■ Instructions to follow ■
From the line with "Recreate this scene" to the line with "sc.camera = cam", both included, repeat each line exactly and leave out the pictures.

■ Records for processing ■

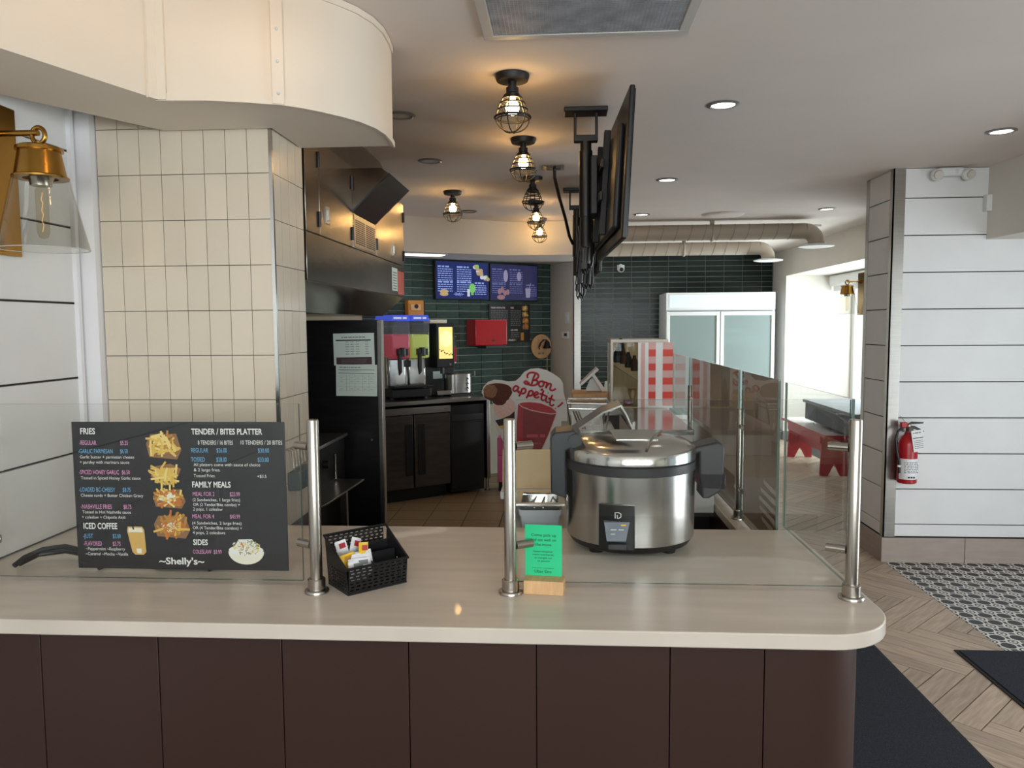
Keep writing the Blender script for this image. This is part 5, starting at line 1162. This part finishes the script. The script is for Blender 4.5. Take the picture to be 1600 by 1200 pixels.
cbd = MB().box(.075, .345, 5.22, 5.6, 1.0705, 1.125).build('wooden_board', M_lwood, bevel=.004); tag(cbd, 'thick wooden board under the white payment terminal', 'board')
po = thing('payment_terminal', 'white tilted payment terminal on a stand behind the cooker', 'terminal', (.22, 5.4, 1.125))
m = MB(); m.prism_xz([(.128, 1.185), (.142, 1.175), (.262, 1.285), (.248, 1.30)], 5.32, 5.50).build('tablet', M_whitep, po, bevel=.003)
MB().prism_xz([(.215, 1.24), (.235, 1.25), (.315, 1.135), (.285, 1.127)], 5.36, 5.46).prism_xz([(.17, 1.126), (.20, 1.205), (.24, 1.235), (.30, 1.126)], 5.44, 5.47).build('stand', M_whitep, po, bevel=.003)
rb = thing('receipt_roll', 'small white paper roll beside the payment terminal', 'paper roll', (.325, 5.4, 1.125))
MB().cyl((.318, 5.42, 1.126), (.318, 5.42, 1.20), .018, .010).build('roll', M_paper, rb); MB().cyl((.318, 5.42, 1.2005), (.318, 5.42, 1.203), .004).build('core', M_dark, rb)
# ---------------------------------------------------------------- merchandiser fridge
mf = thing('display_fridge', 'white two door display fridge with lit header against the green wall', 'fridge', (2.15, 10.9, 0))
MB().box(1.42, 2.87, 11.2, 11.26, .04, 2.02).box(1.42, 1.45, 10.53, 11.2, .04, 2.02).box(2.84, 2.87, 10.53, 11.2, .04, 2.02).box(1.45, 2.84, 10.53, 11.2, 1.77, 2.02).box(1.45, 2.84, 10.53, 11.2, .04, .30).box(2.13, 2.16, 10.55, 11.2, .3, 1.77).build('cabinet', mat('fridge_white', (196, 197, 200), .4), mf, bevel=.004)
hdp = MB().box(1.42, 2.87, 10.505, 10.53, 1.785, 2.02).build('header_frame', M_whitep, mf, bevel=.004); MB().box(1.46, 2.83, 10.498, 10.506, 1.815, 1.99).build('header_panel', M_hdr, mf, bevel=.003)
MB().box(1.44, 2.85, 10.54, 11.0, .0, .04).build('plinth', M_dark, mf)
for z in (.62, .97, 1.32, 1.58): [MB().box(a_, a_+.66, 10.62, 11.19, z, z+.015).build('shelf', M_whitep, mf) for a_ in (1.46, 2.17)]
for x0, x1, hx in ((1.425, 2.138, 2.09), (2.148, 2.865, 2.19)):
    d = MB().box(x0, x0+.045, 10.49, 10.53, .30, 1.765).box(x1-.045, x1, 10.49, 10.53, .30, 1.765).box(x0+.045, x1-.045, 10.49, 10.53, 1.71, 1.765).box(x0+.045, x1-.045, 10.49, 10.53, .30, .36).build('door', M_whitep, mf, bevel=.004)
    MB().box(x0+.045, x1-.045, 10.505, 10.512, .36, 1.71).build('door_glass', M_frost, d)
for i, (x, z, w_, h, lab) in enumerate(((1.58, 1.596, .17, .09, 'pale carton on the upper shelf behind the left frosted fridge door'), (2.27, 1.336, .19, .20, 'white carton on the middle shelf behind the right frosted fridge door'), (2.53, 1.336, .13, .13, 'smaller white carton right of the larger one behind the right fridge door'))):
    t = thing('carton', lab, 'carton', (x+w_/2, 10.75, z), group='cartons inside the display fridge'); MB().box(x, x+w_, 10.68, 10.85, z, z+h).build('box', M_paper, t, bevel=.002); MB().box(x+.02, x+w_-.02, 10.677, 10.68, z+h*.3, z+h*.7).build('label_print', M_greyink, t)
# ---------------------------------------------------------------- bench and table in the bay
bn = thing('bench', 'red bench with a white top beside the grey table', 'bench', (2.84, 8.7, 0))
MB().box(2.685, 3.0, 7.92, 9.48, .422, .45).build('seat', M_redp, bn, bevel=.003); MB().box(2.69, 2.995, 7.925, 9.475, .4501, .456).build('seat_top', mat('white_laminate', (226, 214, 216), .35), bn)
for y in (8.10, 9.25):
    MB().prism_xz([(2.70, 0), (2.78, 0), (2.845, .13), (2.91, 0), (2.985, 0), (2.97, .422), (2.715, .422)], y-.014, y+.014).build('leg', M_redp, bn, smooth=False)
MB().box(2.83, 2.86, 8.114, 9.236, .20, .30).build('stretcher', M_redp, bn); MB().box(2.70, 2.715, 8.1, 9.25, .34, .422).build('side_rail', M_redp, bn)
tb = thing('dining_table', 'dark grey table behind the red bench in the window bay', 'table', (3.2, 8.2, 0))
M_slate = mat('slate_grey_table', (78, 82, 92), .5)
MB().box(2.79, 3.62, 7.45, 9.0, .69, .725).build('table_top', mat('grey_table_top', (138, 142, 148), .4), tb, bevel=.004); MB().box(2.815, 3.6, 7.47, 8.98, .50, .69).build('apron', M_slate, tb, bevel=.003)
for x in (3.08, 3.52):
    for y in (7.55, 8.9): MB().box(x-.04, x+.04, y-.04, y+.04, 0, .5).build('leg', M_slate, tb)
# ---------------------------------------------------------------- fire extinguisher
fx = thing('fire_extinguisher', 'red fire extinguisher with a paper tag hung on the shiplap wall', 'fire extinguisher', (2.262, 5.105, .55))
c = (2.262, 5.105, .55)
MB().lathe([(0, 0), (.054, 0), (.060, .006), (.060, .255), (.056, .278), (.042, .302), (.024, .318), (.020, .335), (0, .335)], c, 28).build('cylinder', M_red, fx)
MB().lathe([(.0606, .03), (.0606, .165)], c, 20, 195, 345).build('instruction_label', M_sach, fx)
q = MB(); rr = random.Random(3)
for k in range(7):
    z = .585+.105-k*.011+.0; x = 2.222
    while x < 2.30:
        w_ = rr.uniform(.006, .016); a = math.asin((x+w_/2-c[0])/.0612); q.quad((x, c[1]-.0612*math.cos(a)-.0006, z), (x+w_, c[1]-.0612*math.cos(a)-.0006, z), (x+w_, c[1]-.0612*math.cos(a)-.0006, z+.004), (x, c[1]-.0612*math.cos(a)-.0006, z+.004)); x += w_+.004
for x in (2.243, 2.259, 2.275): q.rect(x, x+.011, .590, .601, c[1]-.0622)
q.build('label_print', M_ink, fx)
MB().cyl((c[0], c[1], .885), (c[0], c[1], .935), .016, n=14).cyl((c[0], c[1]-.016, .905), (c[0]+.004, c[1]-.032, .902), .018, n=16).build('valve', M_nickel, fx)
MB().box(c[0]-.05, c[0]-.01, c[1]-.014, c[1]+.014, .915, .950).build('hose_block', M_red, fx, bevel=.004)
MB().prism_xz([(c[0]-.01, .935), (c[0]+.09, .942), (c[0]+.095, .950), (c[0]+.02, .953)], c[1]-.008, c[1]+.008).build('top_lever', M_black, fx, bevel=.002); MB().prism_xz([(c[0]+.01, .915), (c[0]+.095, .885), (c[0]+.098, .893), (c[0]+.04, .925), (c[0]+.01, .928)], c[1]-.008, c[1]+.008).build('carry_handle', M_black, fx, bevel=.002)
MB().tube([(c[0]-.035, c[1], .915), (c[0]-.07, c[1]-.01, .89), (c[0]-.083, c[1]-.015, .84), (c[0]-.078, c[1]-.02, .77), (c[0]-.066, c[1]-.03, .70), (c[0]-.062, c[1]-.03, .62)], .0085, 10).build('hose', M_black, fx); MB().cyl((c[0]-.066, c[1]-.03, .66), (c[0]-.065, c[1]-.03, .672), .011).build('hose_clip', M_whitep, fx)
m = MB(); m.M = Matrix.Translation((c[0]+.018, c[1]-.066, .905)) @ Matrix.Rotation(R(-9), 4, 'Y'); m.box(-.03, .045, 0, .001, -.14, 0).build('inspection_tag', M_whitep, fx)
q = MB(); q.M = m.M; q.rect(-.024, .040, -.053, -.048, -.0006); [dashes(q, -.022, .036, -.07-k*.012, .003, -.0006, rr) for k in range(5)]; dashes(q, -.02, .03, -.02, .005, -.0006, rr); q.build('tag_print', M_ink, fx)
MB().box(c[0]-.02, c[0]+.02, 5.15, 5.172, .88, .93).tube([(c[0]-.03, 5.165, .985), (c[0]-.005, 5.14, .945)], .0015, 4).build('wall_hook', M_nickel, fx)
# ---------------------------------------------------------------- floor mats
for x0, x1, y0, y1, lab in ((.80, 1.548, .3, 3.97, 'long charcoal floor mat beside the counter'), (1.908, 3.0, 1.2, 3.745, 'charcoal entrance mat at the right edge of the floor')):
    t = thing('floor_mat', lab, 'mat', ((x0+x1)/2, (y0+y1)/2, 0), group='charcoal floor mats')
    MB().box(x0, x1, y0, y1, .0002, .006).build('rubber_border', M_matedge, t, bevel=.002); MB().box(x0+.018, x1-.018, y0+.018, y1-.018, .004, .010).build('pile', M_mat, t)
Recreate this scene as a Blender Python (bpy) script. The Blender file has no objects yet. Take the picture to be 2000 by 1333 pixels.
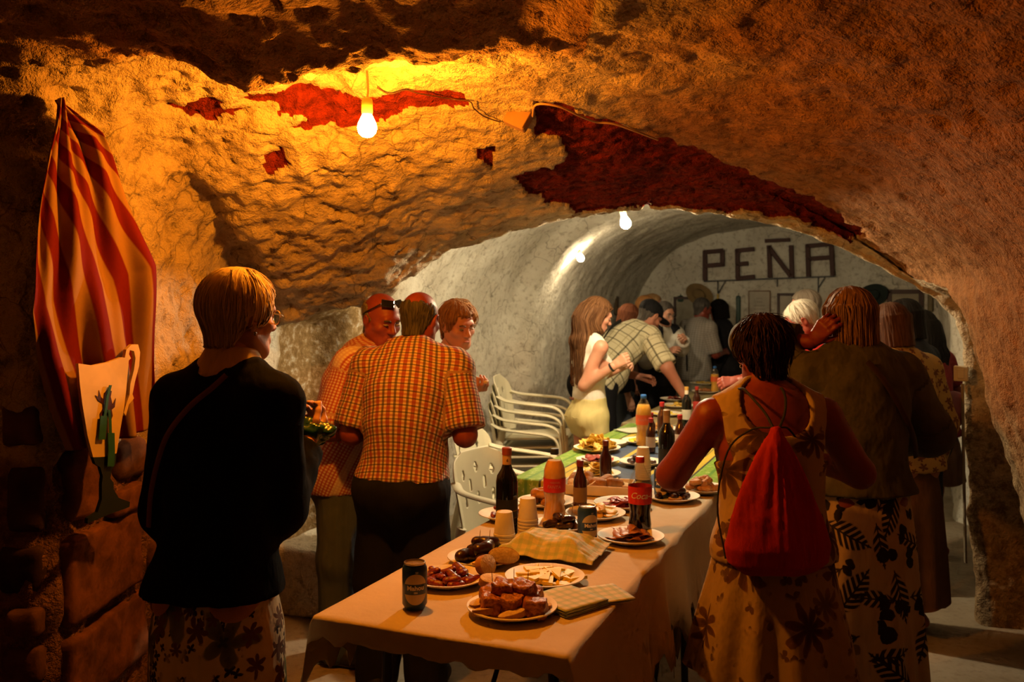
import bpy, math, random
import numpy as np
from mathutils import Vector, Matrix

sc = bpy.context.scene
F = 1800.0            # focal length in pixels of the 2000 px wide frame
CAMH = 1.565          # eye height

# ------------------------------------------------------------------ camera
cam_d = bpy.data.cameras.new('camera')
cam = bpy.data.objects.new('camera', cam_d)
sc.collection.objects.link(cam)
cam.location = (0, 0, CAMH)
cam.rotation_euler = (math.pi / 2, 0, 0)
cam_d.sensor_width = 36.0
cam_d.lens = F / 2000 * 36
cam_d.shift_y = -86.5 / 2000
cam_d.clip_start = 0.05
cam_d.dof.use_dof = True
cam_d.dof.focus_distance = 2.7
cam_d.dof.aperture_fstop = 5.0
sc.camera = cam

# ------------------------------------------------------------------ world, exposure
w = bpy.data.worlds.new('world'); sc.world = w
w.use_nodes = True
w.node_tree.nodes['Background'].inputs[0].default_value = (0.10, 0.07, 0.04, 1)
w.node_tree.nodes['Background'].inputs[1].default_value = 0.02
sc.view_settings.view_transform = 'Standard'
sc.view_settings.look = 'None'
sc.view_settings.exposure = 0.0
sc.view_settings.gamma = 1.0
sc.view_settings.use_curve_mapping = False
try:
    sc.cycles.use_denoising = True
    sc.cycles.sample_clamp_indirect = 6.0
    sc.cycles.max_bounces = 5
    sc.cycles.diffuse_bounces = 3
    sc.cycles.glossy_bounces = 2
    sc.cycles.use_adaptive_sampling = True
    sc.cycles.adaptive_threshold = 0.04
    sc.cycles.adaptive_min_samples = 12
    sc.cycles.caustics_reflective = False
    sc.cycles.caustics_refractive = False
except Exception:
    pass

# strengths of the bulbs (their light is made in the lamp builder)
WARM_BULB = dict(color=(1.0, 0.30, 0.014), power=58.0)
WHITE_BULB = dict(color=(1.0, 0.78, 0.47), power=112.0)
WHITE_BULB_DEEP = dict(color=(1.0, 0.76, 0.45), power=14.0)

# cave axis (direction in which the tables run) and its right-hand perpendicular
AX = np.array([0.3855, 0.9227]); RX = np.array([0.9227, -0.3855])
def UV(u, v, z=0.0):
    p = AX * u + RX * v
    return Vector((p[0], p[1], z))
def PX(x, y, Y):                      # a photographed point at a known distance
    return Vector(((x - 1000) * Y / F, Y, CAMH - (y - 580) * Y / F))
TZ = 0.74                             # table height
def ON(x, y, z=TZ):                   # a photographed point on a horizontal surface
    Y = F * (CAMH - z) / (y - 580)
    return Vector(((x - 1000) * Y / F, Y, z))
# ------------------------------------------------------------------ objects and tags
C = sc.collection
def link(o, parent=None):
    C.objects.link(o)
    if parent is not None: o.parent = parent
    return o
def tag(o, label=None, cat=None, group=None, kind=None):
    if label: o['label'] = label
    if cat: o['category'] = cat
    if group: o['group'] = group
    if kind: o['kind'] = kind
    return o
def empty(name, loc=(0, 0, 0), rz=0.0, label=None, cat=None, group=None):
    o = bpy.data.objects.new(name, None); o.empty_display_size = 0.05
    o.location = loc; o.rotation_euler = (0, 0, rz)
    link(o)
    return tag(o, label, cat, group)
def mesh_from(name, v, f, smooth=True, mats=None, fm=None):
    me = bpy.data.meshes.new(name)
    v = np.asarray(v, dtype=np.float32)
    if isinstance(f, np.ndarray):
        nf, k = f.shape
        me.vertices.add(len(v)); me.vertices.foreach_set('co', v.ravel())
        me.loops.add(nf * k); me.loops.foreach_set('vertex_index', f.astype(np.int32).ravel())
        me.polygons.add(nf); me.polygons.foreach_set('loop_start', np.arange(0, nf * k, k, dtype=np.int32))
        me.update(calc_edges=True)
    else:
        me.from_pydata([tuple(map(float, p)) for p in v], [], f)
    if smooth: me.polygons.foreach_set('use_smooth', np.ones(len(me.polygons), dtype=bool))
    for m in (mats or []): me.materials.append(m)
    if fm is not None: me.polygons.foreach_set('material_index', np.asarray(fm, dtype=np.int32))
    me.validate(); me.update()
    return me
def obj(name, me, parent=None, mat=None, loc=None, rot=None):
    o = bpy.data.objects.new(name, me)
    if mat is not None: me.materials.clear(); me.materials.append(mat)
    link(o, parent)
    if loc is not None: o.location = loc
    if rot is not None: o.rotation_euler = rot
    return o
def attr(me, name, data, typ='FLOAT_VECTOR'):
    a = me.attributes.new(name, typ, 'POINT')
    data = np.asarray(data, dtype=np.float32)
    a.data.foreach_set('vector' if typ == 'FLOAT_VECTOR' else 'value', data.ravel())

class MB:                              # collects simple solids into one mesh
    def __init__(s): s.v = []; s.f = []
    def add(s, v, f):
        n = len(s.v); s.v += [tuple(p) for p in v]; s.f += [tuple(i + n for i in q) for q in f]; return s
    def box(s, c, d, M=None, bev=0.0):
        hx, hy, hz = d[0] / 2, d[1] / 2, d[2] / 2
        if bev <= 0:
            v = [Vector((x, y, z)) for x in (-hx, hx) for y in (-hy, hy) for z in (-hz, hz)]
            f = [(0, 1, 3, 2), (4, 6, 7, 5), (0, 4, 5, 1), (2, 3, 7, 6), (0, 2, 6, 4), (1, 5, 7, 3)]
        else:
            b = min(bev, hx * .9, hy * .9, hz * .9)
            v = []; f = []
            for sx in (-1, 1):
                for sy in (-1, 1):
                    for sz in (-1, 1):
                        v += [Vector((sx * hx, sy * (hy - b), sz * (hz - b))), Vector((sx * (hx - b), sy * hy, sz * (hz - b))), Vector((sx * (hx - b), sy * (hy - b), sz * hz))]
            I = lambda a, bb, c_, k: ((a * 2 + bb) * 2 + c_) * 3 + k
            for a in (0, 1):
                q = [I(a, 0, 0, 0), I(a, 1, 0, 0), I(a, 1, 1, 0), I(a, 0, 1, 0)]; f.append(tuple(q if a else q[::-1]))
                q = [I(0, a, 0, 1), I(1, a, 0, 1), I(1, a, 1, 1), I(0, a, 1, 1)]; f.append(tuple(q[::-1] if a else q))
                q = [I(0, 0, a, 2), I(1, 0, a, 2), I(1, 1, a, 2), I(0, 1, a, 2)]; f.append(tuple(q if a else q[::-1]))
            for a in (0, 1):
                for bb in (0, 1):
                    f.append((I(a, bb, 0, 0), I(a, bb, 1, 0), I(a, bb, 1, 1), I(a, bb, 0, 1)))
                    f.append((I(a, 0, bb, 0), I(a, 1, bb, 0), I(a, 1, bb, 2), I(a, 0, bb, 2)))
                    f.append((I(0, a, bb, 1), I(1, a, bb, 1), I(1, a, bb, 2), I(0, a, bb, 2)))
                    for c_ in (0, 1): f.append((I(a, bb, c_, 0), I(a, bb, c_, 1), I(a, bb, c_, 2)))
        M = M or Matrix.Identity(3)
        return s.add([M @ p + Vector(c) for p in v], f)
    def lathe(s, prof, n=24, c=(0, 0, 0), M=None, sx=1.0, sy=1.0, cap=True):   # profile (r, z), closed ends where r = 0
        v = []; f = []
        for r, z in prof:
            for i in range(n):
                a = 2 * math.pi * i / n
                v.append(Vector((r * math.cos(a) * sx, r * math.sin(a) * sy, z)))
        for j in range(len(prof) - 1):
            for i in range(n):
                f.append((j * n + i, j * n + (i + 1) % n, (j + 1) * n + (i + 1) % n, (j + 1) * n + i))
        M = M or Matrix.Identity(3)
        if cap: f.append(tuple(range(n))[::-1]); f.append(tuple((len(prof) - 1) * n + i for i in range(n)))
        return s.add([M @ p + Vector(c) for p in v], f)
    def tube(s, pts, r, n=8, flat=1.0, up=None):           # r: number or list
        pts = [Vector(p) for p in pts]
        rs = r if isinstance(r, (list, tuple)) else [r] * len(pts)
        v = []; f = []; ref = Vector(up) if up else Vector((0.13, 0.21, 0.97))
        for i, p in enumerate(pts):
            t = (pts[min(i + 1, len(pts) - 1)] - pts[max(i - 1, 0)]).normalized()
            a = t.cross(ref)
            if a.length < 1e-4: a = t.cross(Vector((1, 0, 0)))
            a.normalize(); b = a.cross(t).normalized()
            for k in range(n):
                an = 2 * math.pi * k / n
                v.append(p + a * math.cos(an) * rs[i] + b * math.sin(an) * rs[i] * flat)
        for j in range(len(pts) - 1):
            for i in range(n):
                f.append((j * n + i, j * n + (i + 1) % n, (j + 1) * n + (i + 1) % n, (j + 1) * n + i))
        f.append(tuple(range(n))[::-1]); f.append(tuple((len(pts) - 1) * n + i for i in range(n)))
        return s.add(v, f)
    def prism(s, poly, z0, z1, M=None, c=(0, 0, 0)):        # extruded outline in local xy
        n = len(poly); M = M or Matrix.Identity(3)
        v = [M @ Vector((x, y, z0)) + Vector(c) for x, y in poly] + [M @ Vector((x, y, z1)) + Vector(c) for x, y in poly]
        f = [tuple(range(n))[::-1], tuple(range(n, 2 * n))] + [(i, (i + 1) % n, n + (i + 1) % n, n + i) for i in range(n)]
        return s.add(v, f)
    def mesh(s, name, smooth=False):
        me = bpy.data.meshes.new(name); me.from_pydata([tuple(p) for p in s.v], [], s.f)
        if smooth:
            me.polygons.foreach_set('use_smooth', np.ones(len(me.polygons), dtype=bool))
        me.validate(); me.update(); return me
    def build(s, name, mat, parent=None, smooth=False, loc=None, rot=None, fix=True):
        me = s.mesh(name, smooth)
        if fix: fix_normals(me)
        if smooth: sharp(me)
        return obj(name, me, parent, mat, loc, rot)
import bmesh
def fix_normals(me):
    bm = bmesh.new(); bm.from_mesh(me); bmesh.ops.recalc_face_normals(bm, faces=bm.faces); bm.to_mesh(me); bm.free()
def sharp(me, deg=40):
    try: me.set_sharp_from_angle(angle=math.radians(deg))
    except Exception: pass
def rotz(a): return Matrix.Rotation(a, 3, 'Z')
def copy_tree(o, parent=None, loc=None, rz=None):
    c = o.copy(); C.objects.link(c); c.parent = parent
    for ch in list(o.children): copy_tree(ch, c)
    if loc is not None: c.location = loc
    if rz is not None: c.rotation_euler = (0, 0, rz)
    return c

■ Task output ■
Recreate this scene as a Blender Python (bpy) script. The Blender file has no objects yet. Take the picture to be 2000 by 1333 pixels.
import bpy, math, random
import numpy as np
from mathutils import Vector, Matrix

sc = bpy.context.scene
F = 1800.0            # focal length in pixels of the 2000 px wide frame
CAMH = 1.565          # eye height

# ------------------------------------------------------------------ camera
cam_d = bpy.data.cameras.new('camera')
cam = bpy.data.objects.new('camera', cam_d)
sc.collection.objects.link(cam)
cam.location = (0, 0, CAMH)
cam.rotation_euler = (math.pi / 2, 0, 0)
cam_d.sensor_width = 36.0
cam_d.lens = F / 2000 * 36
cam_d.shift_y = -86.5 / 2000
cam_d.clip_start = 0.05
cam_d.dof.use_dof = True
cam_d.dof.focus_distance = 2.7
cam_d.dof.aperture_fstop = 5.0
sc.camera = cam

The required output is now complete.